Next, the original research is presented. First, we find the cross section for the WWγ decay mode, a measure of how likely a given particle collision is to produce these three particles together. The cross section was found to be 0.2655 ± 0.00098 picobarns at leading order, and 0.34864 ± 0.0022 picobarns with the next-to-leading order correction. A calculation of the acceptance, the amount of signal that makes it into the final dataset, is conducted using an established Monte Carlo simulation program, MadGraph5, along with code written specifically for this project, run using another commonly used software, Rivet. Using the truth information produced by the software for simulated signal events, we calculate how much of the signal is accidentally thrown away by layers of selection cuts which are intended to cut out likely background events. We find that roughly 15% (0.1496 ± 0.0000058 (stat) ± 0.00179 (sys)) of the signal remains at the end of the selection cuts. This information will be used to make the results reproducible by an analysis that does not utilize the same selection cuts or detector.

Finally, an investigation of beyond-SM physics is performed using the Eboli Model with MadGraph5. The Eboli model contains 18 parameters that would change the strength of AQGC's.
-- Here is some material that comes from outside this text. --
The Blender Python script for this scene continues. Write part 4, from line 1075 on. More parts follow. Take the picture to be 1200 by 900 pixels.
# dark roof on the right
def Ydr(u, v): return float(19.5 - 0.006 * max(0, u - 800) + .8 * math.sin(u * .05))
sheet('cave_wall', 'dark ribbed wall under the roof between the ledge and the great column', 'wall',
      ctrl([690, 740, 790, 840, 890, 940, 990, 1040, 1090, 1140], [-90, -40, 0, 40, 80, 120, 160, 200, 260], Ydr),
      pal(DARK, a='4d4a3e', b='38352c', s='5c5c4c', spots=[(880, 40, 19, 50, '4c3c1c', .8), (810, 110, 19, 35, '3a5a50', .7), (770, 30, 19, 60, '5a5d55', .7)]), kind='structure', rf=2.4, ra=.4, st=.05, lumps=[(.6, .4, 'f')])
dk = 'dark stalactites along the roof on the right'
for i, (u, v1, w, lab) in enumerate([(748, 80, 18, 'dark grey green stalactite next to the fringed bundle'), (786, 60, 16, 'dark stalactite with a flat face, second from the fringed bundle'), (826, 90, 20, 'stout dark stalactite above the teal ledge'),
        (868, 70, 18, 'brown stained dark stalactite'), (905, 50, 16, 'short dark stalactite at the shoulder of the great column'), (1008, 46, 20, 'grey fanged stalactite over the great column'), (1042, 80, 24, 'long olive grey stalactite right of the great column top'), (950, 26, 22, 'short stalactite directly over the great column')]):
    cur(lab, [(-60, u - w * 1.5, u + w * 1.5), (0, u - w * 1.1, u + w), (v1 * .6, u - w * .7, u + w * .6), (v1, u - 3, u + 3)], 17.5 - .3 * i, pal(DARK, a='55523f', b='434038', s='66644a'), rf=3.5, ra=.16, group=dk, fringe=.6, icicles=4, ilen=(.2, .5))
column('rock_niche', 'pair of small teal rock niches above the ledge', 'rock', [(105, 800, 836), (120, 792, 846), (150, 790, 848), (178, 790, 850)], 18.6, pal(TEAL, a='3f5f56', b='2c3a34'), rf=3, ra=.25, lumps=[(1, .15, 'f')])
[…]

We simulate the results of experiments in which these anomalous, beyond-SM couplings exist using only one parameter, labeled T1. We simulate the cross section for the process at several different strengths and use the expected sensitivity of our experimental data to set a 95% confidence limit on the possible strength of the model parameters. The limit is found to be 16.7 TeV^-4. The limit is contingent upon confirmation that that the experimental cross section for the WWγ decay mode analysis (still forthcoming) will agree with the SM. This investigation can be used to inform new theories of beyond-SM physics and acts as an outline of the process for setting a limit on each of the 14 parameters of the Eboli Model to which the WWγ analysis is sensitive. That study will be published with the official discovery of the WWγ decay mode by Professor Abbott's research group at the University of Oklahoma, within the ATLAS Collaboration, when that work is completed.